Türkiye’nin iki devlet tezinin gerek BM Genel Sekreteri, gerekse Güvenlik Konseyi’nin daimi üyeleri tarafından beklendiği gibi reddedildiğini hatırlatan Andros Kiprianu, BM’nin ve uluslararası toplumun iki devletli çözümü reddetmesinin çok önemli olduğunu ancak bunun rehavete yol açmaması gerektiğini, çünkü iki devletin reddedilmesinden yurdumuzu ve halkımızı özgürleştirecek ve yeniden birleştirecek bir çözüme kadar kat edilecek büyük bir mesafenin olduğunu kaydetti. Önümüzdeki ayların çok zor ve önemli olacağını dile getiren Kiprianu, bugün var olan durumda uluslararası toplum iki devletli çözümü reddediyorsa da Türk tarafının prestijinin kurtarılması gerektiği düşüncesiyle Kıbrısrum tarafından bir mesafe kat etmesini isteyenlerin giderek artmakta olduğunu söyledi.
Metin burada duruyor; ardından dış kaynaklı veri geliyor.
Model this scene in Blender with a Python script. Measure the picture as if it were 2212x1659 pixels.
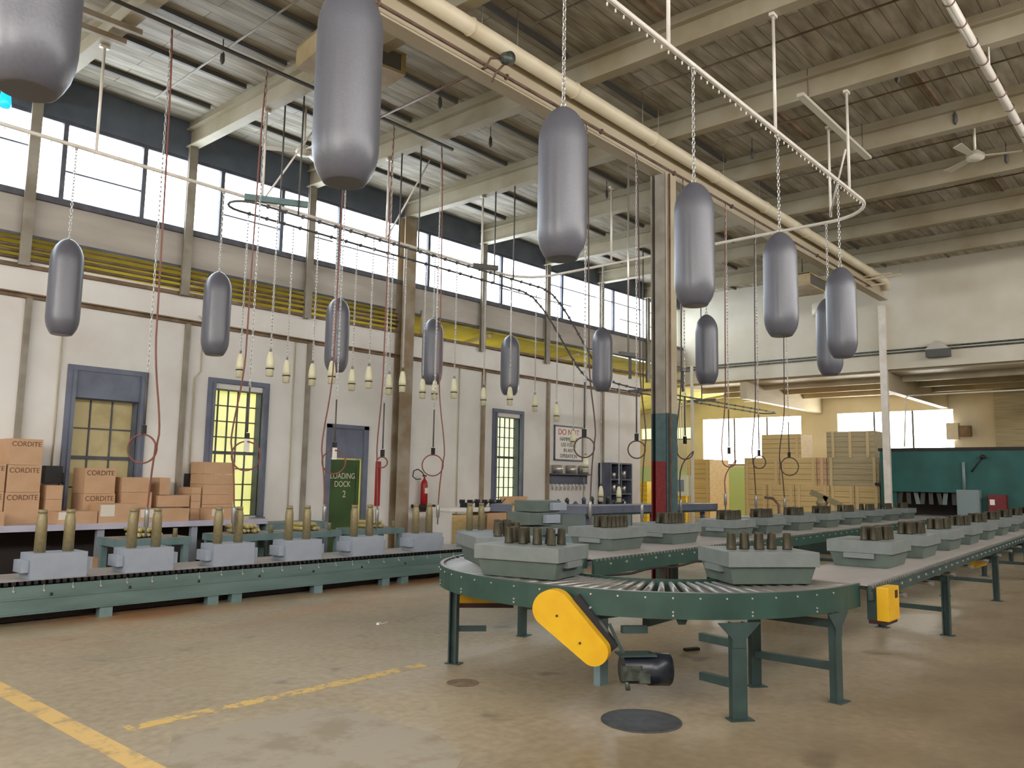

Kiprianu detaya girmeksizin kimilerinin varılan yakınlaşmalarda Kıbrısrum tarafı aleyhine bazı değişikliklerin yapılması yönünde girişimlerde bulunduğuna dair ipuçlarının olduğundan söz etti.
“Peki bu kasvetli ortamda Cumhurbaşkanı Anastasiadis ne yapmalıdır?” diye soran AKEL Genel Sekreteri, “elbette pasif bir savunma rolünde sınırlı kalmamalı, bilakis inisiyatifler üstlenmelidir. Tarafların yakınlaştığı konularda ve özellikle de temel konularda geri adım atmamalıdır. Aynı zamanda bizzat kendisi yakınlaşmaları tartışmaya açmaya devam ederse, Türk tarafına ve başkalarına da aynısını yapmaları için nedenler vermiş olacağını anlaması gerekir” diye ekledi.
Üzerinde anlaşmaya varılmış konuların yeniden tartışmaya açılmasının sonu gelmeyen tartışmalara ve yakınlaşmalarda Türk tarafı lehine değişiklikler yapılmasına yol açacağını AKEL’in defalarca vurguladığını söyleyen Kiprianu, gayri resmi Cenevre konferansından öğrenilmesi gereken bir şey varsa onun da bu olduğunu belirtti. Bugün yapılması gerekenin iki toplumun üzerinde anlaşmaya vardığı çerçevenin ve varılan yakınlaşmaların korunması olduğunu ve zamanı geldiğinde gözbebeğimiz gibi korumamız gereken Guterres Çerçevesi’nin sadece askıda olan konularında köprü kurucu öneriler sunulması olduğunun altını çizdi.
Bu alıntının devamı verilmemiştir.